We need ‘action’ for responsible AI, says Microsoft

Microsoft says it's time for companies to ‘avoid a race to the bottom’ with artificial intelligence technology.
10 December 2018

Microsoft Corporation chief executive Satya Nadella speaks during the Viva Technology trade fair in Paris. (Photo by GERARD JULIEN / AFP)

Microsoft’s CEO, Satya Nadella, has urged companies in the private and public sectors to “take action” in building AI (artificial intelligence) responsibly, in order to avoid a “race to the bottom”.

Making the statement on Twitter, Nadella said, “we’ve seen how AI can be applied for good, but we must also guard against its unintended consequences”.

Nadella’s tweet linked to a blog post written by the company’s President and Chief Legal Officer, Brad Smith, which calls for government regulation and responsible industry measures in the face of the advance of AI and, in particular, the use of facial recognition.

According to Smith, it’s time for governments to start adopting laws to regulate the use of advanced technology. Putting the ‘genie back in the bottle’ will be much harder if technology services spread in a manner that exacerbates societal issues.

A commercial ‘race to the bottom’, as Smith sees it— whereby technology companies are forced to choose between market success and social responsibility— could be averted if a “floor of responsibility” exists that is governed by the rule of law.

The Microsoft exec argues that it’s time governments started getting proactive on the use of new technologies, citing “certain uses of facial recognition technology increase the risk of decisions, and outcomes that are biased and, in some cases, in violation of laws prohibiting discrimination”.

Some of the issues that Smith alludes to come down the data sets fed into AI algorithms. If these data sets are misrepresentative of aspects of society they are designed to cater to, the AI will ‘learn’ and act on the misrepresentative information it has been given.

A study by MIT Media Lab on facial recognition software, for example, found that when a person in a photo is a white male, the software was right 99 percent of the time, while errors rose to 35 percent when a person’s skin was darker.

However, one widely-used dataset was estimated to be more than 75 percent male and more than 80 percent white.

Smith’s cautioning regarding AI’s use, however, don’t stop at their risk of discrimination. He also argues that the widespread use of facial recognition technology will lead to “new intrusions into someone’s privacy”, with governmental use for mass surveillance at risk of encroaching on “democratic freedoms”.

Transparency and third-party testing

For Smith and Microsoft, while there still exist many unknowns, transparency and third-party testing should play a central role in the development of AI technology.

Legislation should require companies to provide documentation that explains the capabilities and limitations of the technology for customers and consumers to easily understand it. This, says Smith, could be achieved with a simple API.

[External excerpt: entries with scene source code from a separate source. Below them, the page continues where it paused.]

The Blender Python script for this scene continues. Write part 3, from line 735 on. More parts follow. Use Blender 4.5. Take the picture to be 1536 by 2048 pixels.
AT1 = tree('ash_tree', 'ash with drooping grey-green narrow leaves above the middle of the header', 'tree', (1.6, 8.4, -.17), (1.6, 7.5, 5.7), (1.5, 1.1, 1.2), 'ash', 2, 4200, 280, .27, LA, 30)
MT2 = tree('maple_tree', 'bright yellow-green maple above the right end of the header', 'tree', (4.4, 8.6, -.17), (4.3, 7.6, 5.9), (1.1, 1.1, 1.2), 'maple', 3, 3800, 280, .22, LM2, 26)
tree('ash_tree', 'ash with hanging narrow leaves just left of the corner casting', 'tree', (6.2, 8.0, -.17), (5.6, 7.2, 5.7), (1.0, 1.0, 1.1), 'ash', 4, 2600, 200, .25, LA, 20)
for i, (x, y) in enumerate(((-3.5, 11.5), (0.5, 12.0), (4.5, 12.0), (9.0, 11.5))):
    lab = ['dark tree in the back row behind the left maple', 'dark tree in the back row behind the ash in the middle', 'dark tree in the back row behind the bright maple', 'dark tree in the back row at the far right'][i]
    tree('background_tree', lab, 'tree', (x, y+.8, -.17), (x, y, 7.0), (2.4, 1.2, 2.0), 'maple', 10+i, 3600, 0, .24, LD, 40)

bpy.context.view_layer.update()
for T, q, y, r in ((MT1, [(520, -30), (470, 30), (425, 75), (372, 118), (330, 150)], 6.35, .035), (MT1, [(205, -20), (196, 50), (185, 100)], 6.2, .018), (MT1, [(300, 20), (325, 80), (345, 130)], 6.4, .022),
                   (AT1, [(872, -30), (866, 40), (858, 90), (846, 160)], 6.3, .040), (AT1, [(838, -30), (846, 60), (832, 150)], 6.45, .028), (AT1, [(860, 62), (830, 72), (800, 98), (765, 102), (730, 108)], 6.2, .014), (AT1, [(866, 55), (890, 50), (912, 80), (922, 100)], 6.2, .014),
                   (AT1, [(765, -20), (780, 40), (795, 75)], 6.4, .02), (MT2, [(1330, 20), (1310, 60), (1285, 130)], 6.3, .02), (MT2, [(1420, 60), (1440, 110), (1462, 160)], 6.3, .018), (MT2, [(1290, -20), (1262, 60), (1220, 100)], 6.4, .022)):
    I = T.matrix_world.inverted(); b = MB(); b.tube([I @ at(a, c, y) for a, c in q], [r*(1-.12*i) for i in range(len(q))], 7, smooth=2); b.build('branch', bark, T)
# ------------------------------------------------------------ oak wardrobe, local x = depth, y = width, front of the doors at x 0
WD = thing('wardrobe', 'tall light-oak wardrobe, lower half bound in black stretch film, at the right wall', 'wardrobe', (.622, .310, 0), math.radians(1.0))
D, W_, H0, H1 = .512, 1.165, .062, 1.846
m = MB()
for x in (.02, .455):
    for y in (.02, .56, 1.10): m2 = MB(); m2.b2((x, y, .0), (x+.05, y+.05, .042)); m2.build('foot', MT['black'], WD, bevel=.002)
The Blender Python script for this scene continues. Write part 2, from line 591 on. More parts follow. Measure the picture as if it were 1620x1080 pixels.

Meanwhile, companies should be engaged to conduct and publish tests of the facial recognition services for accuracy and unfair bias. In “consequential use cases”, where decisions may create a risk or bodily or emotional harm to a consumer— where human rights, fundamental rights, personal freedom or privacy may be under threat— a meaningful human review of facial recognition results can go a long way in ensuring fairness is being upheld.

Under new laws, technology companies should also comply with laws that prohibit discrimination against individual consumers or groups. Smith believes that ‘notice’ and ‘consent’, such as that employed for the use of consumers’ personal data following GDPR in Europe— should be made to provide privacy protection.

Fairness, transparency, accountability, non-discrimination, notice, and consent, as well as lawful surveillance, are the main tenets of assuring ‘responsibility’ in terms of facial recognition development, said Smith. These are areas Microsoft will be working on next year in the hopes that governments could follow a similar line.

Adding backing to Microsoft’s standing, a new report from AI Now Institute states that the implementation of AI is “expanding rapidly, without adequate governance, oversight, or accountability regimes,” and that facial recognition, in particular, is representing a key challenge for the public and governments.

The report issued several recommendations for law and policy-makers, including;

  • The expansion of powers of sector-specific agencies to oversee, audit, and monitor these technologies.
  • Stringent regulation to protect the public interest.
  • New approaches to governance.
  • The waiving of trade secrecy acts that stand in way of accountability in the public domain.
  • Technology companies required to provide protections for conscientious objectors, employee
    organizing, and ethical whistleblowers.
  • Consumer protection agencies applying ‘truth-in-advertising’ laws to AI products to avoid misrepresentation.
  • Technology companies committing to addressing the practices of discrimination in their workplaces.
  • A detailed account of the ‘full-stack supply chain’, for fairness, accountability, and transparency in AI.
  • More funding and support for litigation, labor organization, and community participation on AI accountability.
  • University AI programs expanding toward humanistic and social disciplines, beyond science and engineering.